Ternyata, ditemukan bahwa video berita tersebut merupakan hasil buatan artificial intelligence (AI). Itu adalah karya fiksi, yang direkayasa secara sangat halus dari pemandangan asli dengan pertolongan teknologi AI.
Hasilnya, sangat mendekati kejadian asli. Banyak yang percaya itu adalah kenyataan, sebelum kemudian ada netizen sadar bahwa yang ia lihat adalah rekayasa AI.
Hal itu memberikan kebimbangan pada sebagian besar netizen, terutama yang serius mencari informasi melalui media sosial. Setiap ada video menarik dan bernilai berita tinggi, selalu timbul pertanyaan, "Ini AI bukan, sih?"
Baca juga: Dilema Jurnalisme Kini: Uang, Etika, dan Hilangnya Independensi Media
Dengan adanya teknologi yang sangat canggih sehingga dapat menciptakan kreasi buatan dengan tingkat kemiripan tinggi dengan aslinya, pertanyaan-pertanyaan besar timbul.
Apakah sudah sedemikian sulit orang memercayai berita di media sosial? Bagaimana mendapatkan informasi yang menarik, bernilai berita tinggi, tapi nyaman untuk diakses di media sosial?
Dari sedemikian banyak alternatif jawaban, salah satunya adalah dengan mengembangkan AI sebagai news storyteller.
AI sebagai pencerita (storyteller) mungkin bukan hal yang aneh lagi saat ini.
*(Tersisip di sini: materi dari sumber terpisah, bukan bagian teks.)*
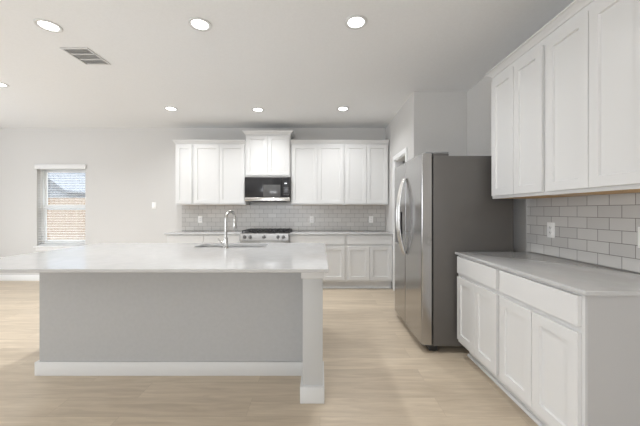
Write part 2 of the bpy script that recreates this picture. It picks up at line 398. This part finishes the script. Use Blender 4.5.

Mungkin dapat disamaartikan dengan mesin pencerita buku audible, di mana penggunanya dapat mendengarkan isi buku tersebut melalui program AI bersuara natural.
Namun yang dimaksud dengan news storyteller di sini adalah teknologi AI yang mampu menceritakan fakta-fakta dari peristiwa ketika ada penggunanya yang membutuhkan.
Teknologi ini memiliki kemampuan untuk menceritakan kembali kejadian lama atau yang baru saja terjadi, sehingga penggunanya mendapatkan informasi dan kemudian membayangkan kejadian sebenarnya seperti apa melalui cerita yang disampaikan.
Peneliti jurnalisme digital dari Universitas Multimedia Nusantara (UMN), Adi Wibowo Octavianto, bersama Intan Primadini rekannya dari kampus yang sama melakukan riset serupa, telah merancang aplikasi news storyteller ini.